/---
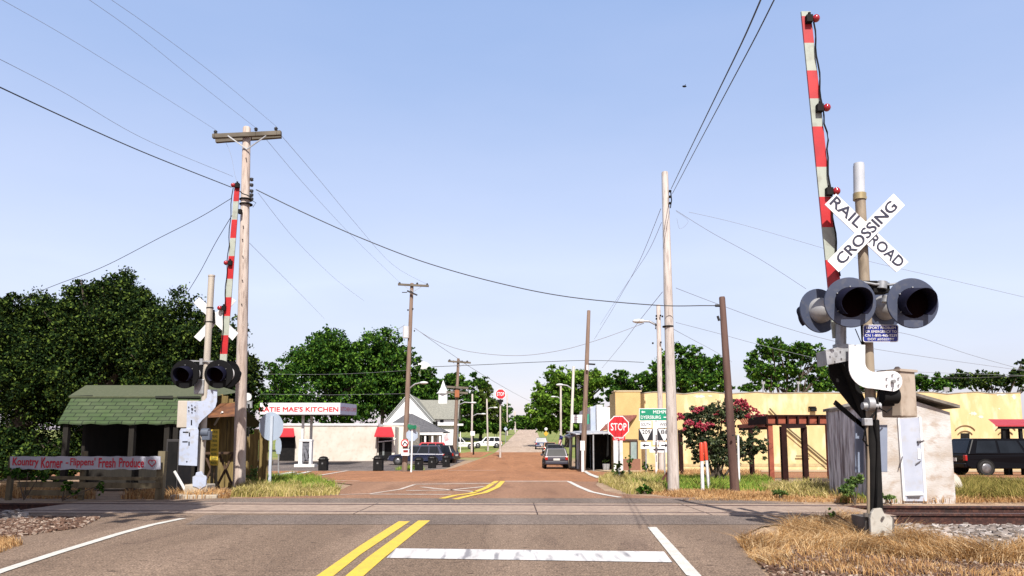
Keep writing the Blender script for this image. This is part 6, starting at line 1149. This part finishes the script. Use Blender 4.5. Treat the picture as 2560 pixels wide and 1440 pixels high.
# ------------------------------------------------------------------ produce stand
def stand():
    Y0, Y1, Y2 = 18.6, 19.5, 21.2; t = thing('produce_stand', base_at(330, 19.5), 'open produce stand with a faded green shingle roof and missing shingles', 'produce stand')
    sh = bpy.data.materials.new('green_shingle'); sh.use_nodes = True; n = sh.node_tree.nodes; L = sh.node_tree.links; b = n['Principled BSDF']; b.inputs['Roughness'].default_value = .95
    tc = n.new('ShaderNodeTexCoord'); sp = n.new('ShaderNodeSeparateXYZ'); cb = n.new('ShaderNodeCombineXYZ'); L.new(tc.outputs['Object'], sp.inputs[0]); ml = n.new('ShaderNodeMath'); ml.operation = 'MULTIPLY'; ml.inputs[1].default_value = 1.5; L.new(sp.outputs[2], ml.inputs[0]); L.new(sp.outputs[0], cb.inputs[0]); L.new(ml.outputs[0], cb.inputs[1])
    br = n.new('ShaderNodeTexBrick'); br.inputs['Color1'].default_value = (.030, .050, .019, 1); br.inputs['Color2'].default_value = (.045, .068, .028, 1); br.inputs['Mortar'].default_value = (.006, .011, .004, 1); br.inputs['Scale'].default_value = 1; br.inputs['Brick Width'].default_value = .34; br.inputs['Row Height'].default_value = .155; br.inputs['Mortar Size'].default_value = .013
    L.new(cb.outputs[0], br.inputs[0]); nz = n.new('ShaderNodeTexNoise'); nz.inputs['Scale'].default_value = 1.6; nz.inputs['Detail'].default_value = 6; L.new(tc.outputs['Object'], nz.inputs[0]); rr = n.new('ShaderNodeValToRGB'); e = rr.color_ramp.elements; e[0].position = .35; e[1].position = .65; e[0].color = (.85, 1.0, .75, 1); e[1].color = (1.25, 1.15, 1.3, 1); L.new(nz.outputs[0], rr.inputs[0])
    mx = n.new('ShaderNodeMix'); mx.data_type = 'RGBA'; mx.blend_type = 'MULTIPLY'; mx.inputs[0].default_value = 1; L.new(br.outputs[0], mx.inputs[6]); L.new(rr.outputs[0], mx.inputs[7]); L.new(mx.outputs[2], b.inputs[0])
    z0 = zpx(1056, Y0, 300); z1 = W(300, 989, Y1).z; z2 = W(300, 963, Y2).z; xl0 = W(145, 1056, Y0).x; xl1 = W(182, 989, Y1).x; xl2 = W(215, 963, Y2).x; xr = W(500, 1060, Y0).x
    top = M('olive_shingle', (.070, .084, .046), (.095, .105, .060), 12, .95, bump=.3); mb = MB(); N = 26
    for i in range(N):
        f0, f1 = i/N, (i+1)/N; j0 = .03*math.sin(i*2.7); e0 = .02*math.sin(i*1.3)
        A = V((xl0+(xr-xl0)*f0, Y0, z0+e0)); B = V((xl0+(xr-xl0)*f1, Y0, z0+.02*math.sin((i+1)*1.3))); C = V((xl1+(xr-xl1)*f1, Y1, z1)); D = V((xl1+(xr-xl1)*f0, Y1, z1)); mb.add([A, B, C, D, A-V((0, 0, .05)), B-V((0, 0, .05))], [(0, 1, 2, 3), (4, 5, 1, 0)])
    mb.build('lower_roof', sh, t); mb = MB(); mb.add([(xl1-.05, Y1-.10, z1-.02), (xr, Y1-.10, z1-.03), (xr, Y2, z2-.2), (xr-.7, Y2, z2), (xl2, Y2, z2), (xr, Y1-.10, z1-.06), (xl1-.05, Y1-.10, z1-.06)], [(0, 1, 2, 3, 4), (6, 5, 1, 0)]); mb.build('upper_roof', top, t)
    mb = MB(); mb.add([(xl2, Y2, z2), (xr-.7, Y2, z2), (xr, Y2+2.4, z0), (xl0, Y2+2.4, z0)], [(0, 1, 2, 3)]); mb.build('rear_roof', top, t)
    mb = MB()
    for a, b2, c, d in ((388, 996, 432, 985), (443, 995, 500, 986), (170, 990, 232, 984)):
        def on(px, py): 
            f = (py-1056)/(989-1056); y = Y0+(Y1-Y0)*f; return W(px, py, y-.09)
        mb.quad(on(a, b2-1), on(c, b2), on(c, d+4), on(a, d+5))
    mb.build('missing_shingles', M('bare_tar', (.012, .014, .008), None, 5, .9), t)
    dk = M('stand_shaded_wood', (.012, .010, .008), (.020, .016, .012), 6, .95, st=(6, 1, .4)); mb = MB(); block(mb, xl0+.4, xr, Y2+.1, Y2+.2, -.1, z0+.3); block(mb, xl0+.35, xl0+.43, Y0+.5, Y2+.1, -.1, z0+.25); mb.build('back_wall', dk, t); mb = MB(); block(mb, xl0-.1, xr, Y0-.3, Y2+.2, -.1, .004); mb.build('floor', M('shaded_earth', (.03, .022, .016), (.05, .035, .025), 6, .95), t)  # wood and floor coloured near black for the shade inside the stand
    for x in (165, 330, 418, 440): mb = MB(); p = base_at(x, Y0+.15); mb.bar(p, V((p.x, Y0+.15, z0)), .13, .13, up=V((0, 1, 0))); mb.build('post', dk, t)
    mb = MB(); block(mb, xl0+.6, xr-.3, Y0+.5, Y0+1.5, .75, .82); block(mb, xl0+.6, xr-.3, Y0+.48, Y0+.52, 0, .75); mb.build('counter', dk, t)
stand()
def plank_fence():
    Y = 19.9; wd = M('olive_planks', (.15, .105, .035), (.24, .175, .065), 5, .9, bump=.4, st=(3, 1, .25), c3=(.07, .05, .025), s3=6); t = thing('plank_fence', base_at(600, Y), 'brown vertical plank fence behind the left crossing gate, taller at its left part', 'fence'); mb = MB(); x = 505; i = 0; random.seed(11)
    while x < 682:
        w_ = random.uniform(11, 15); tall = x < 598; yt = (985 if x < 560 else 1000)+random.uniform(-8, 8) if tall else 1082+random.uniform(-10, 12)
        if not (x > 640 and i % 5 == 3): a = base_at(x, Y); q = W(x, yt, Y); block(mb, q.x, q.x+w_*Y/F*.95, Y+(i % 2)*.03, Y+.03+(i % 2)*.03, a.z-.1, q.z)
        x += w_; i += 1
    mb.build('planks', wd, t); mb = MB(); mb.bar(W(505, 1160, Y+.12), W(682, 1158, Y+.12), .06, .12); mb.bar(W(598, 1095, Y+.12), W(682, 1095, Y+.12), .06, .1); mb.bar(W(505, 1010, Y+.12), W(596, 1010, Y+.12), .06, .1); mb.build('fence_rail', postwood, t)
plank_fence()
def lean_to():
    Y = 19.3; t = thing('lean_to', base_at(560, Y), 'dark rusty awning frame on the plank fence above the yellow notice', 'awning'); mb = MB(); mb.add([W(522, 1010, Y+.6), W(600, 1006, Y+.6), W(604, 1040, Y-.5), W(520, 1044, Y-.5)], [(0, 1, 2, 3)]); mb.build('sheet', M('rusty_sheet', (.10, .04, .02), (.2, .08, .03), 5, .8), t); mb = MB(); mb.bar(W(556, 1030, Y-.3), W(536, 1062, Y+.5), .04, .04); mb.build('strut', offwhite, t)
lean_to()
def notice():
    Y = 18.0; t = thing('yellow_notice', base_at(536, Y), 'tall narrow yellow notice board lettered in green rows, behind the left gate mast', 'notice board'); mb = MB(); mb.pp([(528, 1074), (547, 1073), (544, 1164), (524, 1163)], Y, .03); f = mb.build('board', M('notice_yellow', (.62, .44, .05), (.55, .38, .04), 3, .6), t)
    for i, w_ in enumerate(('U PICK', 'PEAS', 'OKRA', 'CORN', 'BEANS', 'MELONS', 'SQUASH', 'PEACH')): tpx(w_, 537-i*.45, 1080+i*11, 14, 6, Y-.002, M('notice_green', (.10, .14, .03), None, 3, .7), f, bold=.03)
    mb = MB(); mb.bar(base_at(530, Y)+V((0, .1, 0)), W(532, 1100, Y+.06), .05, .05); mb.bar(base_at(541, Y)+V((0, .1, 0)), W(541, 1100, Y+.06), .05, .05); mb.build('post', postwood, t)
notice()
def sawhorse(x, Y, label):
    t = thing('sawhorse', base_at(x, Y), label, 'sawhorse', 'folding trestles by the plank fence'); b = base_at(x, Y); rt = M('rusty_bracket_brown', (.08, .045, .025), None, 5, .8)
    for sy in (-.2,):
        mb = MB(); mb.bar(b+V((-.22, sy, 0)), b+V((.20, sy, .9)), .05, .05); mb.build('leg', rt, t); mb = MB(); mb.bar(b+V((.22, sy+.06, 0)), b+V((-.20, sy+.06, .9)), .05, .05); mb.build('leg', rt, t)
    mb = MB(); mb.box(b+V((.02, -.15, .92)), (.46, .2, .06)); mb.build('top_board', rt, t)
sawhorse(573, 19.2, 'folded trestle leaning at the plank fence, right of the yellow notice'); sawhorse(538, 19.0, 'low trestle under the yellow notice')
def doorbox():
    p = base_at(420, 16.6); t = thing('dark_cabinet', p, 'dark upright cabinet between the rail fence and the left gate', 'cabinet'); mb = MB(); block(mb, W(414, 1150, 16.6).x, W(446, 1150, 16.6).x, 16.6, 17.3, -.02, W(430, 1098, 16.6).z); mb.build('body', M('cabinet_dark', (.03, .028, .03), (.045, .04, .04), 5, .8), t, bevel=.01); mb = MB(); block(mb, W(418, 1150, 16.58).x, W(442, 1150, 16.58).x, 16.57, 16.6, .05, W(430, 1104, 16.58).z); mb.build('door', dull_black, t)
doorbox()
def cross_marker():
    p = base_at(1666, 19.5); t = thing('garden_ornament', p, 'small rusty arrow-shaped stake beside the foot of the bare pole', 'stake'); r_ = M('rust_stake', (.10, .03, .02), None, 5, .8); mb = MB(); mb.bar(p, p+V((0, 0, .38)), .05, .05); mb.build('stake', r_, t); mb = MB(); mb.bar(p+V((-.13, 0, .2)), p+V((0, 0, .4)), .05, .05); mb.bar(p+V((.13, 0, .2)), p+V((0, 0, .4)), .05, .05); mb.build('arms', r_, t)
cross_marker()
def bird():
    c = W(1711, 216, 40); t = thing('bird', c, 'tiny dark bird flying high in the sky', 'bird'); mb = MB(); mb.sph(c, .09, 0, 8, (1.5, .8, .6)); mb.add([c+V((-.02, -.05, 0)), c+V((.05, .05, 0)), c+V((.10, .0, .17)), c+V((-.05, 0, -.02))], [(0, 1, 2), (0, 2, 3)]); mb.add([c+V((0, 0, 0)), c+V((-.12, 0, .10)), c+V((-.06, 0, .0))], [(0, 1, 2)]); mb.build('body', dull_black, t)
bird()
\---
TASK REQUIREMENTS >> Exactly as written, quote the lines from the one that has "(.05, .035, .025), 6, .95), t)" down to the one that has "for x in (165, 330, 418, 440): mb", and include both.

TASK ANSWER >>
    dk = M('stand_shaded_wood', (.012, .010, .008), (.020, .016, .012), 6, .95, st=(6, 1, .4)); mb = MB(); block(mb, xl0+.4, xr, Y2+.1, Y2+.2, -.1, z0+.3); block(mb, xl0+.35, xl0+.43, Y0+.5, Y2+.1, -.1, z0+.25); mb.build('back_wall', dk, t); mb = MB(); block(mb, xl0-.1, xr, Y0-.3, Y2+.2, -.1, .004); mb.build('floor', M('shaded_earth', (.03, .022, .016), (.05, .035, .025), 6, .95), t)  # wood and floor coloured near black for the shade inside the stand
    for x in (165, 330, 418, 440): mb = MB(); p = base_at(x, Y0+.15); mb.bar(p, V((p.x, Y0+.15, z0)), .13, .13, up=V((0, 1, 0))); mb.build('post', dk, t)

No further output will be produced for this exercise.